(Task to carry out):
Exactly the lines from the start of the data below through the line that contains "S.camera = cam" are to be copied, with pictures left out.

(Data lines):
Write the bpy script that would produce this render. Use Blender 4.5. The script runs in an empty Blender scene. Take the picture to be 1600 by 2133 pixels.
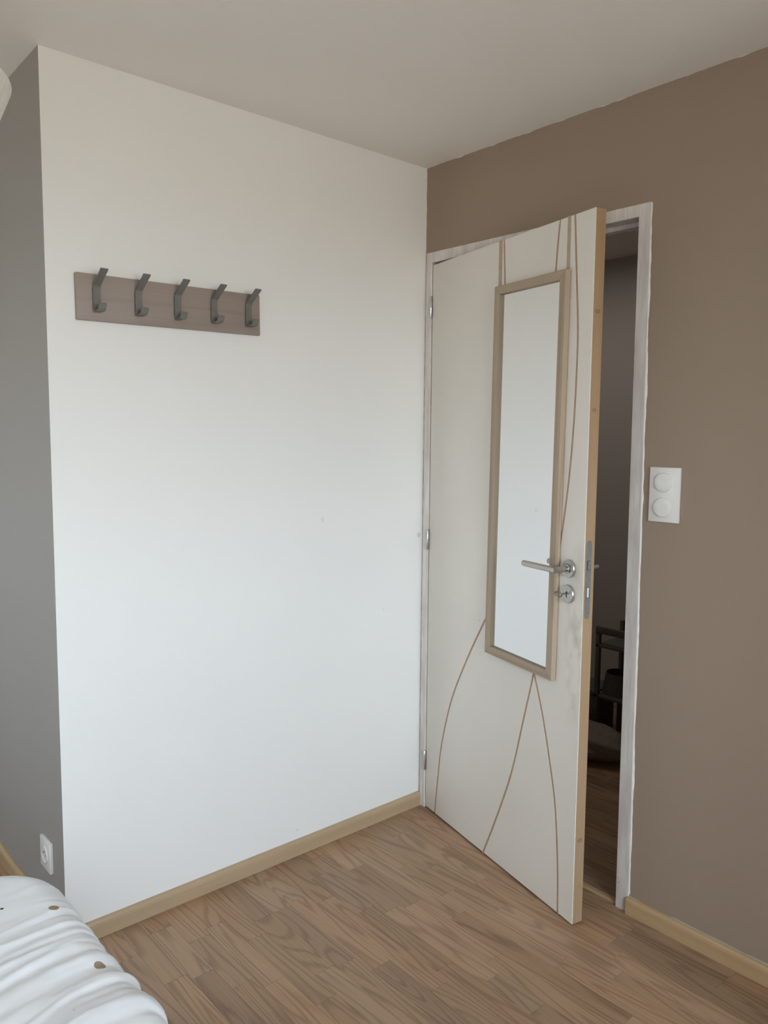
import bpy, bmesh, math, random
from mathutils import Vector, Matrix, noise

S = bpy.context.scene
COL = S.collection
random.seed(7)
PI = math.pi

# ------------------------------------------------------------------ camera
F_PX, CAM = 1634.952, Vector((-2.05072, -2.13158, 1.43418))
YAW, PITCH, ROLL = 0.717099, -0.0967637, 0.0088192
cy, sy, cp, sp = math.cos(YAW), math.sin(YAW), math.cos(PITCH), math.sin(PITCH)
fwd = Vector((sy * cp, cy * cp, sp)); rgt = Vector((cy, -sy, 0)); upv = rgt.cross(fwd)
cr, sr = math.cos(ROLL), math.sin(ROLL)
r2, u2 = rgt * cr + upv * sr, -rgt * sr + upv * cr
cam = bpy.data.objects.new('camera', bpy.data.cameras.new('camera'))
COL.objects.link(cam)
cam.matrix_world = Matrix(((r2.x, u2.x, -fwd.x, CAM.x), (r2.y, u2.y, -fwd.y, CAM.y),
                           (r2.z, u2.z, -fwd.z, CAM.z), (0, 0, 0, 1)))
cam.data.sensor_fit = 'HORIZONTAL'; cam.data.sensor_width = 36
cam.data.lens = 36 * F_PX / 1600
cam.data.clip_start = 0.02
S.camera = cam

# ------------------------------------------------------------------ light and exposure
WIN = dict(x0=-2.50, x1=-0.75, z0=0.80, z1=2.15, y=-3.90)      # window in the wall behind the camera
FILL_WIN = dict(y0=0.04, y1=0.50, z0=0.95, z1=2.10, x=-3.35)      # unseen side window, added as fill for the alcove wall and door
w = bpy.data.worlds.new('overcast'); S.world = w; w.use_nodes = True
nt = w.node_tree; nt.nodes.clear()
wo = nt.nodes.new('ShaderNodeOutputWorld'); bg = nt.nodes.new('ShaderNodeBackground')
tc = nt.nodes.new('ShaderNodeTexCoord'); sx = nt.nodes.new('ShaderNodeSeparateXYZ')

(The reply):
Write the bpy script that would produce this render. Use Blender 4.5. The script runs in an empty Blender scene. Take the picture to be 1600 by 2133 pixels.
import bpy, bmesh, math, random
from mathutils import Vector, Matrix, noise

S = bpy.context.scene
COL = S.collection
random.seed(7)
PI = math.pi

# ------------------------------------------------------------------ camera
F_PX, CAM = 1634.952, Vector((-2.05072, -2.13158, 1.43418))
YAW, PITCH, ROLL = 0.717099, -0.0967637, 0.0088192
cy, sy, cp, sp = math.cos(YAW), math.sin(YAW), math.cos(PITCH), math.sin(PITCH)
fwd = Vector((sy * cp, cy * cp, sp)); rgt = Vector((cy, -sy, 0)); upv = rgt.cross(fwd)
cr, sr = math.cos(ROLL), math.sin(ROLL)
r2, u2 = rgt * cr + upv * sr, -rgt * sr + upv * cr
cam = bpy.data.objects.new('camera', bpy.data.cameras.new('camera'))
COL.objects.link(cam)
cam.matrix_world = Matrix(((r2.x, u2.x, -fwd.x, CAM.x), (r2.y, u2.y, -fwd.y, CAM.y),
                           (r2.z, u2.z, -fwd.z, CAM.z), (0, 0, 0, 1)))
cam.data.sensor_fit = 'HORIZONTAL'; cam.data.sensor_width = 36
cam.data.lens = 36 * F_PX / 1600
cam.data.clip_start = 0.02
S.camera = cam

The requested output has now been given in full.